(Problem description) Each entry has to be copied exactly, with nothing missed.

[Records with scene code]
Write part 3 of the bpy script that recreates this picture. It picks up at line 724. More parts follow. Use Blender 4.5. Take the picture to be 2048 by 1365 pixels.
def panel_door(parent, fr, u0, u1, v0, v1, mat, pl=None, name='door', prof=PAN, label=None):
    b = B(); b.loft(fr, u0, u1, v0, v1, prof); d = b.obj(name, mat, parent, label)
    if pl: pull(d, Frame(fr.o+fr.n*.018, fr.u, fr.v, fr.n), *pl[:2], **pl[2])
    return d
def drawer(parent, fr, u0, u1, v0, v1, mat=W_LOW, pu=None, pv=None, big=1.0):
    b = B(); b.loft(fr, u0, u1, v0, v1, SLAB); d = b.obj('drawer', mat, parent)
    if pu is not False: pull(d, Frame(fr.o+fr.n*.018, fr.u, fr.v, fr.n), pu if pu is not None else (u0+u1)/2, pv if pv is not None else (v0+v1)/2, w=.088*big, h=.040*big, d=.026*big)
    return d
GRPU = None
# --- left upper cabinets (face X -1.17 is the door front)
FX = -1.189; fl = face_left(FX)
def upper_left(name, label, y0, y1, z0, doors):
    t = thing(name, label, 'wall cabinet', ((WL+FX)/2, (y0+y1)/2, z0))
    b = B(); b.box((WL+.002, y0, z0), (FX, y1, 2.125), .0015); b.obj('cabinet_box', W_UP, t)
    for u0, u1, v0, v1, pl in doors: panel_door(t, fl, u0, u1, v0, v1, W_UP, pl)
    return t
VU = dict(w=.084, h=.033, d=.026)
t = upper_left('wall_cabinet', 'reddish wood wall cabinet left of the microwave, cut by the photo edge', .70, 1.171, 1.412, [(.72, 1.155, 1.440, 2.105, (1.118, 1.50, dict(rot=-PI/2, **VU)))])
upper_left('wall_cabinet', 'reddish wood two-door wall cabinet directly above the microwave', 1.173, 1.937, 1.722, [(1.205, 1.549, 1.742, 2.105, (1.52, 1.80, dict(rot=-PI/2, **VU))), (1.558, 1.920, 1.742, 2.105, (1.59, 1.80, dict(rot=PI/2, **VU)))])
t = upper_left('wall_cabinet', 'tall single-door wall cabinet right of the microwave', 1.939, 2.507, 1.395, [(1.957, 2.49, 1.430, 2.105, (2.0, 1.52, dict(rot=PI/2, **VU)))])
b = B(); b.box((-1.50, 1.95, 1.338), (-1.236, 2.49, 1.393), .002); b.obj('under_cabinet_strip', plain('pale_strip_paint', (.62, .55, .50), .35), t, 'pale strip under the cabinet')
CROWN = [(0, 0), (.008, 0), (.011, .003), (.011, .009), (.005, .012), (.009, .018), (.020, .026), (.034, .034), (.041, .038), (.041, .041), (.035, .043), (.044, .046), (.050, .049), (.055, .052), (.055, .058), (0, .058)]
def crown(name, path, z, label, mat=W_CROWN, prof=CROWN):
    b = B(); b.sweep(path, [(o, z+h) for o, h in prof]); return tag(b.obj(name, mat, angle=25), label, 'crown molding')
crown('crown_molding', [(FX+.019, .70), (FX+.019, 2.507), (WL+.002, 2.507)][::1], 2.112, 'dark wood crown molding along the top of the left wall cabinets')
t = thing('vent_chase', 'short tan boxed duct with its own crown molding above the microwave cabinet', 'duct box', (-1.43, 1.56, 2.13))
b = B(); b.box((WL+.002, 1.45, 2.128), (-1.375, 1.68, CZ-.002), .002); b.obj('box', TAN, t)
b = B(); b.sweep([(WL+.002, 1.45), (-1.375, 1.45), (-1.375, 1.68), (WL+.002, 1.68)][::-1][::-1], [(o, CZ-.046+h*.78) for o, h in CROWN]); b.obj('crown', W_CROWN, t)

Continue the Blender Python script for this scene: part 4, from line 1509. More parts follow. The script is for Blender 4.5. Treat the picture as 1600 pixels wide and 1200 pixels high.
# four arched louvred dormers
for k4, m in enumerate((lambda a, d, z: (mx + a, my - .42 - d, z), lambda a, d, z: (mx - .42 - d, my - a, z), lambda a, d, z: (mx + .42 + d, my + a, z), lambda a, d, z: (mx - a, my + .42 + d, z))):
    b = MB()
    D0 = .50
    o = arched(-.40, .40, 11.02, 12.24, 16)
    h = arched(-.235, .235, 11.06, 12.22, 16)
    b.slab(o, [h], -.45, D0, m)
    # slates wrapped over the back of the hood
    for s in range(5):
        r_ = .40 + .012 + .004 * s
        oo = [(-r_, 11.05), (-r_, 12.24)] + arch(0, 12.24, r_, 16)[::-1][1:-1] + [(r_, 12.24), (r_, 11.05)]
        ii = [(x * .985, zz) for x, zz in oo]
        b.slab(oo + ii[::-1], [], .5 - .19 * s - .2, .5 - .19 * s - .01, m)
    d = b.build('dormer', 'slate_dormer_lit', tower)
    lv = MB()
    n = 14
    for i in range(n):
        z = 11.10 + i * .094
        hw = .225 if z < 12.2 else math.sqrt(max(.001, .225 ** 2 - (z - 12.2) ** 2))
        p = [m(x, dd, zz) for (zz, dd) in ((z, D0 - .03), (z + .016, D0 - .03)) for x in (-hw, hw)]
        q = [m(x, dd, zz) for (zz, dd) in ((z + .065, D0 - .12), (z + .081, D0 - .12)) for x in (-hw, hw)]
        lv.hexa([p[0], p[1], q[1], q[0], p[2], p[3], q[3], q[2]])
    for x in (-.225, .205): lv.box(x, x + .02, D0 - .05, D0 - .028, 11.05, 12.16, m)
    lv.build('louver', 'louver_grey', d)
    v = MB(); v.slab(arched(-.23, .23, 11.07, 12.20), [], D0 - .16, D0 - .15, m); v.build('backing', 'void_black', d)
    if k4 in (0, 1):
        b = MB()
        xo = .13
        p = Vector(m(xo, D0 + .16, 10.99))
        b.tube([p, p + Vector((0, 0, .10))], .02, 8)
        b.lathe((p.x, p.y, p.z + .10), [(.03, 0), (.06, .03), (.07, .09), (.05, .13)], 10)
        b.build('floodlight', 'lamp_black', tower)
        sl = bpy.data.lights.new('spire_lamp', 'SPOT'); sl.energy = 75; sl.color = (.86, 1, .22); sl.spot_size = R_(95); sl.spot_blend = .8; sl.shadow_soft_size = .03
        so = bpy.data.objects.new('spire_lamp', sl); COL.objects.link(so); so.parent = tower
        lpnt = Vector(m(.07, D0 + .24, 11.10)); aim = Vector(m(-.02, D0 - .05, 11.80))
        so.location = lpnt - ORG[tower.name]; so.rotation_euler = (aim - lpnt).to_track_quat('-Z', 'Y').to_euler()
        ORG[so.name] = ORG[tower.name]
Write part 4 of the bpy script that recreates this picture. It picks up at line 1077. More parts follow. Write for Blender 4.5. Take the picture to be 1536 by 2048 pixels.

(Full response)
Write part 3 of the bpy script that recreates this picture. It picks up at line 724. More parts follow. Use Blender 4.5. Take the picture to be 2048 by 1365 pixels.
def panel_door(parent, fr, u0, u1, v0, v1, mat, pl=None, name='door', prof=PAN, label=None):
    b = B(); b.loft(fr, u0, u1, v0, v1, prof); d = b.obj(name, mat, parent, label)
    if pl: pull(d, Frame(fr.o+fr.n*.018, fr.u, fr.v, fr.n), *pl[:2], **pl[2])
    return d
def drawer(parent, fr, u0, u1, v0, v1, mat=W_LOW, pu=None, pv=None, big=1.0):
    b = B(); b.loft(fr, u0, u1, v0, v1, SLAB); d = b.obj('drawer', mat, parent)
    if pu is not False: pull(d, Frame(fr.o+fr.n*.018, fr.u, fr.v, fr.n), pu if pu is not None else (u0+u1)/2, pv if pv is not None else (v0+v1)/2, w=.088*big, h=.040*big, d=.026*big)
    return d
GRPU = None
# --- left upper cabinets (face X -1.17 is the door front)
FX = -1.189; fl = face_left(FX)
def upper_left(name, label, y0, y1, z0, doors):
    t = thing(name, label, 'wall cabinet', ((WL+FX)/2, (y0+y1)/2, z0))
    b = B(); b.box((WL+.002, y0, z0), (FX, y1, 2.125), .0015); b.obj('cabinet_box', W_UP, t)
    for u0, u1, v0, v1, pl in doors: panel_door(t, fl, u0, u1, v0, v1, W_UP, pl)
    return t
VU = dict(w=.084, h=.033, d=.026)
t = upper_left('wall_cabinet', 'reddish wood wall cabinet left of the microwave, cut by the photo edge', .70, 1.171, 1.412, [(.72, 1.155, 1.440, 2.105, (1.118, 1.50, dict(rot=-PI/2, **VU)))])
upper_left('wall_cabinet', 'reddish wood two-door wall cabinet directly above the microwave', 1.173, 1.937, 1.722, [(1.205, 1.549, 1.742, 2.105, (1.52, 1.80, dict(rot=-PI/2, **VU))), (1.558, 1.920, 1.742, 2.105, (1.59, 1.80, dict(rot=PI/2, **VU)))])
t = upper_left('wall_cabinet', 'tall single-door wall cabinet right of the microwave', 1.939, 2.507, 1.395, [(1.957, 2.49, 1.430, 2.105, (2.0, 1.52, dict(rot=PI/2, **VU)))])
b = B(); b.box((-1.50, 1.95, 1.338), (-1.236, 2.49, 1.393), .002); b.obj('under_cabinet_strip', plain('pale_strip_paint', (.62, .55, .50), .35), t, 'pale strip under the cabinet')
CROWN = [(0, 0), (.008, 0), (.011, .003), (.011, .009), (.005, .012), (.009, .018), (.020, .026), (.034, .034), (.041, .038), (.041, .041), (.035, .043), (.044, .046), (.050, .049), (.055, .052), (.055, .058), (0, .058)]
def crown(name, path, z, label, mat=W_CROWN, prof=CROWN):
    b = B(); b.sweep(path, [(o, z+h) for o, h in prof]); return tag(b.obj(name, mat, angle=25), label, 'crown molding')
crown('crown_molding', [(FX+.019, .70), (FX+.019, 2.507), (WL+.002, 2.507)][::1], 2.112, 'dark wood crown molding along the top of the left wall cabinets')
t = thing('vent_chase', 'short tan boxed duct with its own crown molding above the microwave cabinet', 'duct box', (-1.43, 1.56, 2.13))
b = B(); b.box((WL+.002, 1.45, 2.128), (-1.375, 1.68, CZ-.002), .002); b.obj('box', TAN, t)
b = B(); b.sweep([(WL+.002, 1.45), (-1.375, 1.45), (-1.375, 1.68), (WL+.002, 1.68)][::-1][::-1], [(o, CZ-.046+h*.78) for o, h in CROWN]); b.obj('crown', W_CROWN, t)

Continue the Blender Python script for this scene: part 4, from line 1509. More parts follow. The script is for Blender 4.5. Treat the picture as 1600 pixels wide and 1200 pixels high.
# four arched louvred dormers
for k4, m in enumerate((lambda a, d, z: (mx + a, my - .42 - d, z), lambda a, d, z: (mx - .42 - d, my - a, z), lambda a, d, z: (mx + .42 + d, my + a, z), lambda a, d, z: (mx - a, my + .42 + d, z))):
    b = MB()
    D0 = .50
    o = arched(-.40, .40, 11.02, 12.24, 16)
    h = arched(-.235, .235, 11.06, 12.22, 16)
    b.slab(o, [h], -.45, D0, m)
    # slates wrapped over the back of the hood
    for s in range(5):
        r_ = .40 + .012 + .004 * s
        oo = [(-r_, 11.05), (-r_, 12.24)] + arch(0, 12.24, r_, 16)[::-1][1:-1] + [(r_, 12.24), (r_, 11.05)]
        ii = [(x * .985, zz) for x, zz in oo]
        b.slab(oo + ii[::-1], [], .5 - .19 * s - .2, .5 - .19 * s - .01, m)
    d = b.build('dormer', 'slate_dormer_lit', tower)
    lv = MB()
    n = 14
    for i in range(n):
        z = 11.10 + i * .094
        hw = .225 if z < 12.2 else math.sqrt(max(.001, .225 ** 2 - (z - 12.2) ** 2))
        p = [m(x, dd, zz) for (zz, dd) in ((z, D0 - .03), (z + .016, D0 - .03)) for x in (-hw, hw)]
        q = [m(x, dd, zz) for (zz, dd) in ((z + .065, D0 - .12), (z + .081, D0 - .12)) for x in (-hw, hw)]
        lv.hexa([p[0], p[1], q[1], q[0], p[2], p[3], q[3], q[2]])
    for x in (-.225, .205): lv.box(x, x + .02, D0 - .05, D0 - .028, 11.05, 12.16, m)
    lv.build('louver', 'louver_grey', d)
    v = MB(); v.slab(arched(-.23, .23, 11.07, 12.20), [], D0 - .16, D0 - .15, m); v.build('backing', 'void_black', d)
    if k4 in (0, 1):
        b = MB()
        xo = .13
        p = Vector(m(xo, D0 + .16, 10.99))
        b.tube([p, p + Vector((0, 0, .10))], .02, 8)
        b.lathe((p.x, p.y, p.z + .10), [(.03, 0), (.06, .03), (.07, .09), (.05, .13)], 10)
        b.build('floodlight', 'lamp_black', tower)
        sl = bpy.data.lights.new('spire_lamp', 'SPOT'); sl.energy = 75; sl.color = (.86, 1, .22); sl.spot_size = R_(95); sl.spot_blend = .8; sl.shadow_soft_size = .03
        so = bpy.data.objects.new('spire_lamp', sl); COL.objects.link(so); so.parent = tower
        lpnt = Vector(m(.07, D0 + .24, 11.10)); aim = Vector(m(-.02, D0 - .05, 11.80))
        so.location = lpnt - ORG[tower.name]; so.rotation_euler = (aim - lpnt).to_track_quat('-Z', 'Y').to_euler()
        ORG[so.name] = ORG[tower.name]
Write part 4 of the bpy script that recreates this picture. It picks up at line 1077. More parts follow. Write for Blender 4.5. Take the picture to be 1536 by 2048 pixels.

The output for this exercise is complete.